Actuel ministre de la défense et ancien dirigeant de la force Al-Qods, Ahmad Vahidi (ici en mars 2008) est recherché par Interpol pour son implication présumée dans des attentats perpétrés en Argentine dans les années 1990.

Le président iranien Mahmoud Ahmadinejad a consacré beaucoup d'efforts à resserrer les liens avec l'Amérique latine, grâce aux bons offices de son homologue vénézuélien, Hugo Chavez.
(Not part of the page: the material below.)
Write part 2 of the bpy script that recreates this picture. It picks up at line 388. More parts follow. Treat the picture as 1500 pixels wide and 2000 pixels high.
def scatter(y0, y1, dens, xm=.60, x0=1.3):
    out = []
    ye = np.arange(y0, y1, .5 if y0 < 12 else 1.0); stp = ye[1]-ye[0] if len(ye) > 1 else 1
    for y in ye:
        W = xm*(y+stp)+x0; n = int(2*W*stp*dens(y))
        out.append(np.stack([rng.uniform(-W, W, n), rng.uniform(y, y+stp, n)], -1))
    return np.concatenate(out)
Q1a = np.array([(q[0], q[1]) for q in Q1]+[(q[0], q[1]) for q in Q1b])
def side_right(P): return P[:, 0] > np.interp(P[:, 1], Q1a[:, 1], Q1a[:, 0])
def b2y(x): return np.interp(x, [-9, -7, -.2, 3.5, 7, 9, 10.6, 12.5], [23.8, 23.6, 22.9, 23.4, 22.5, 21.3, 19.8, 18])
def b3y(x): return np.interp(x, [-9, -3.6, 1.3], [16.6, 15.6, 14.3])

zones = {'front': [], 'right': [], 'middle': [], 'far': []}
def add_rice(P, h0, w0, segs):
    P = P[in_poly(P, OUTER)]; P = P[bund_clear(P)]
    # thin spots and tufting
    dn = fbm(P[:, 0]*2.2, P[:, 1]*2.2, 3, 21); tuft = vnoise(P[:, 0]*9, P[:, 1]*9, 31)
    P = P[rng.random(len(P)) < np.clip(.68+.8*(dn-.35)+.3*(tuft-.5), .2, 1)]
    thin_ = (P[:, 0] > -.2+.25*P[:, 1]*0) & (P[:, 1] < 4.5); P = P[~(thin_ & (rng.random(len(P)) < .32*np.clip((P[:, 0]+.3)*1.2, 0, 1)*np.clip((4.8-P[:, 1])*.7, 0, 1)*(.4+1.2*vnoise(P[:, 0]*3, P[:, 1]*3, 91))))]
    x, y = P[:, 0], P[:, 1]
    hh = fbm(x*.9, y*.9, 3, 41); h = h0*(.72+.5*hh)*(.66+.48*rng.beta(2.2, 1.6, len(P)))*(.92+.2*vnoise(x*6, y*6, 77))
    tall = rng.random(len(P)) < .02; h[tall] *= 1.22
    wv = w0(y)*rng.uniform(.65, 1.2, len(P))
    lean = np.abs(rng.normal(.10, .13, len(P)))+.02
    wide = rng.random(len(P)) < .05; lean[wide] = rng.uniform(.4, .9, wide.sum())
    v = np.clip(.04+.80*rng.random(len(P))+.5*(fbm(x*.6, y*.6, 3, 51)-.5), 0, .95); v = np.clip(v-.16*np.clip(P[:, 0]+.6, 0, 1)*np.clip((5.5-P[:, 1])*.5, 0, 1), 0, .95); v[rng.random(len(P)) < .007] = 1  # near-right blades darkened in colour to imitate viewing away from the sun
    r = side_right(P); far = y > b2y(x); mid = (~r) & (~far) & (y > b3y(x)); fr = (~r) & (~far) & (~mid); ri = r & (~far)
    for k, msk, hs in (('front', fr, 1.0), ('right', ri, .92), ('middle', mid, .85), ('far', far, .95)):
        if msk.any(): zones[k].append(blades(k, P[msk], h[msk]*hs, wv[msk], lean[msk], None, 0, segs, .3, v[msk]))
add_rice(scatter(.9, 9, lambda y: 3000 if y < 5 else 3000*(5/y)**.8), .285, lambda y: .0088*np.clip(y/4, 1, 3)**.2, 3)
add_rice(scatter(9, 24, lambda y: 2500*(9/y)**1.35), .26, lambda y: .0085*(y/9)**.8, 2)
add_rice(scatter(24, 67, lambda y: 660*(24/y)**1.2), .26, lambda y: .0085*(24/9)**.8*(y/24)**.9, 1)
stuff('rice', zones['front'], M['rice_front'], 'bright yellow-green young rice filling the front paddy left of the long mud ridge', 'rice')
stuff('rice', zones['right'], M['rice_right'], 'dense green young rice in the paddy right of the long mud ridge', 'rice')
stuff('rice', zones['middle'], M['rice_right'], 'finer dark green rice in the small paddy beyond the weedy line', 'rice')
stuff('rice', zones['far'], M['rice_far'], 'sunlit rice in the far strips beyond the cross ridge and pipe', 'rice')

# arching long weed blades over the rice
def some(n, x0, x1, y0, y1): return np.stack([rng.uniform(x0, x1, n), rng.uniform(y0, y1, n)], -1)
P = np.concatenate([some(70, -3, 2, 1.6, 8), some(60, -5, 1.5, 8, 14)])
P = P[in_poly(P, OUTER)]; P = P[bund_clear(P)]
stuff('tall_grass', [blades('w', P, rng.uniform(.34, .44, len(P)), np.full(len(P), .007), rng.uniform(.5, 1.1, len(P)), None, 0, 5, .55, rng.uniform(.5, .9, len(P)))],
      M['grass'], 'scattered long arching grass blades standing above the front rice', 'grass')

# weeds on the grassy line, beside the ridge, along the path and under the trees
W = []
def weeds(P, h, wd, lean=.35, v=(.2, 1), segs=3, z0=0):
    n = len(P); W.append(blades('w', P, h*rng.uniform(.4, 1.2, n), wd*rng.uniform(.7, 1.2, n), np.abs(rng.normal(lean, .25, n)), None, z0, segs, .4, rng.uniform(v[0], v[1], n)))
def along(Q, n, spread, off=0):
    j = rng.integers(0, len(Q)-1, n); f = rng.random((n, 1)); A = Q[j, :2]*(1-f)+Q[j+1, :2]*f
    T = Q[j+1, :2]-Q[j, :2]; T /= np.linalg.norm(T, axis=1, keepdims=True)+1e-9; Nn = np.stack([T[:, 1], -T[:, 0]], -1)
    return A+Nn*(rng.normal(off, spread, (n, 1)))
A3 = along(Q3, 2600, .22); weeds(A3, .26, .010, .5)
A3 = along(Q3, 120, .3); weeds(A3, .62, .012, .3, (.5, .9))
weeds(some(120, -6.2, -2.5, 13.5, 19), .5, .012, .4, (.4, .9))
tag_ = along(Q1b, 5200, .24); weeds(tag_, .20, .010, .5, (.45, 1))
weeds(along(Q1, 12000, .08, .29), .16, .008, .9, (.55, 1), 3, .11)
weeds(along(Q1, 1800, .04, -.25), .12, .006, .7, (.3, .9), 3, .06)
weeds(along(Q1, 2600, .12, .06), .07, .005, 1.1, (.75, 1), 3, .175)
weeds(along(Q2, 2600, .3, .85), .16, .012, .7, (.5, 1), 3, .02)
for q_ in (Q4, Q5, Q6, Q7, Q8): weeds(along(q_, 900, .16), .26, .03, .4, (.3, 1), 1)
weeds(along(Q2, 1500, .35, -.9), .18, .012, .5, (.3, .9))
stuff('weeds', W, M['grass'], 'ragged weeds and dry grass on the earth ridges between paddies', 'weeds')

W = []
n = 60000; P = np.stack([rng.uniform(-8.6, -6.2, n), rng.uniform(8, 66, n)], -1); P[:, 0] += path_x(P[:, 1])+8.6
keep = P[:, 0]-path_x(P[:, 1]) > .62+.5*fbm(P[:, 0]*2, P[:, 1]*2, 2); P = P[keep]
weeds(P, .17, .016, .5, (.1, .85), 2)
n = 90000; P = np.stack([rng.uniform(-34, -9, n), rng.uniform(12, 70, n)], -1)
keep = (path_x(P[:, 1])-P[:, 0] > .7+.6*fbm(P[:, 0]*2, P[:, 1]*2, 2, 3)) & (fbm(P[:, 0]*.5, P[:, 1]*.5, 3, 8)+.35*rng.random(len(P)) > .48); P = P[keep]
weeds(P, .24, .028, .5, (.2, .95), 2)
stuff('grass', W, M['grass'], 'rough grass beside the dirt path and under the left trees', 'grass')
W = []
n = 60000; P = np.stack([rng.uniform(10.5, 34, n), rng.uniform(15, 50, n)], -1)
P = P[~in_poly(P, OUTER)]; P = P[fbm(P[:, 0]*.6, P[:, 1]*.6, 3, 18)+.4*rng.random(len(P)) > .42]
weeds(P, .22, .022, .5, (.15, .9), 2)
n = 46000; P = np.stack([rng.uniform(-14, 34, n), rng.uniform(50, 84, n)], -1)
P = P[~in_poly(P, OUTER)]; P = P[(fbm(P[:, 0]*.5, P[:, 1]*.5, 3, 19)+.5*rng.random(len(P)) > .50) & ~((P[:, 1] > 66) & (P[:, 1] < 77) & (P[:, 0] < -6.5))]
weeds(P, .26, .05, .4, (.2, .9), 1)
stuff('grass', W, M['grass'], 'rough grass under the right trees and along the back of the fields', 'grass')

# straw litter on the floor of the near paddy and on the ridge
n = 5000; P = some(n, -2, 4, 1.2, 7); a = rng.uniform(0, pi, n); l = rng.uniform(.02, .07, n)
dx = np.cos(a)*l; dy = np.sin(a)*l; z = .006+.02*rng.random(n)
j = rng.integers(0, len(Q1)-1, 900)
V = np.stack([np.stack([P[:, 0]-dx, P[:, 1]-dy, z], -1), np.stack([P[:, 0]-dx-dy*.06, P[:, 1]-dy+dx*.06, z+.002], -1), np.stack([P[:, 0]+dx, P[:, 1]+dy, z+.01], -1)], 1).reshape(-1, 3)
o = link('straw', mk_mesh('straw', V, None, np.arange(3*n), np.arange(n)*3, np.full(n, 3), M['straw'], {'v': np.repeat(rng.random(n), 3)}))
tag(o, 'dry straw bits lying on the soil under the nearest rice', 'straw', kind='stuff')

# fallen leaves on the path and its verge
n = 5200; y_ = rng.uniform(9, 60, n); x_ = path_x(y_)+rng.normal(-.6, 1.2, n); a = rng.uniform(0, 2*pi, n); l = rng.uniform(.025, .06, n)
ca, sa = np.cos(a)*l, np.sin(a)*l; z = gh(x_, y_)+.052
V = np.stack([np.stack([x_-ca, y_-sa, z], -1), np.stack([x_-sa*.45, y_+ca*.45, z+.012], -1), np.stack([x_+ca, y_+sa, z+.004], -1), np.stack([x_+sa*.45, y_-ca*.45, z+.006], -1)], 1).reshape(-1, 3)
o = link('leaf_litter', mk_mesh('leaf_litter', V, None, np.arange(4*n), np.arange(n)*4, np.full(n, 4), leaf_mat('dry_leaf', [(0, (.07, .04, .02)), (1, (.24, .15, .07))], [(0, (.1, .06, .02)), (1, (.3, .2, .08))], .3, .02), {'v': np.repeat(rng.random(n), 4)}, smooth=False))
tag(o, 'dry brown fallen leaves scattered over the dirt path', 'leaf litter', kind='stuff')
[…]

Désireux de tourner la page, il a tendu la main à la présidente argentine Cristina Kirchner, qui a accepté d'engager le dialogue sur l'affaire de l'AMIA.*

THÈSES CONSPIRATIONNISTES

Selon le ministère argentin des relations extérieures, le but des conversations est de trouver "une solution mutuellement accordée pour tous les aspects du cas AMIA". En d'autres termes, chercher une issue "compatible avec le cadre légal des deux pays". Buenos Aires avait évoqué la possibilité d'un procès dans un pays tiers, comme dans l'affaire de l'avion de la Pan Am détruit par des Libyens à Lockerbie (Grande-Bretagne), jugé aux Pays-Bas en 2000.

Mercredi, Téhéran a jeté un froid sur l'avenir des négociations. Ramin Mehmanparast, porte-parole du ministère des relations extérieures, a rappelé que l'Iran "condamne le terrorisme et rejette les accusations contre ses citoyens". Et d'ajouter que Téhéran était "prêt à participer à une enquête approfondie sur l'affaire de l'AMIA pour découvrir ceux qui étaient réellement derrière" l'attentat. Cette insinuation renvoie aux thèses conspirationnistes, qui n'hésitent pas devant l'idée d'un "auto-attentat" ou d'une manipulation des services secrets israéliens.

Buenos Aires abrite une des principales communautés de la diaspora juive : les premiers immigrés en provenance du Yiddishland européen s'étaient établis dans la pampa argentine dès le XIXe siècle. Les pourparlers avec l'Iran suscitent l'inquiétude des proches des victimes de 1992 et 1994, qui ne cessent de réclamer justice depuis près de vingt ans.

Le président de l'AMIA, Guillermo Borger, a vivement réagi à la déclaration du porte-parole de Téhéran. A son avis, le dialogue entre les deux pays, "c'est fini". "L'Iran n'est pas fiable", a-t-il précisé. Aldo Donzis, dirigeant de la communauté juive, a averti le gouvernement argentin que les décisions de justice "ne sont pas négociables".

La position de Téhéran "est une nouvelle offense contre tous les Argentins, car elle ne prend pas en compte tout le travail réalisé par la justice argentine pour présenter des preuves irréfutables qui impliquent des fonctionnaires et d'anciens fonctionnaires iraniens dans l'attentat contre l'AMIA".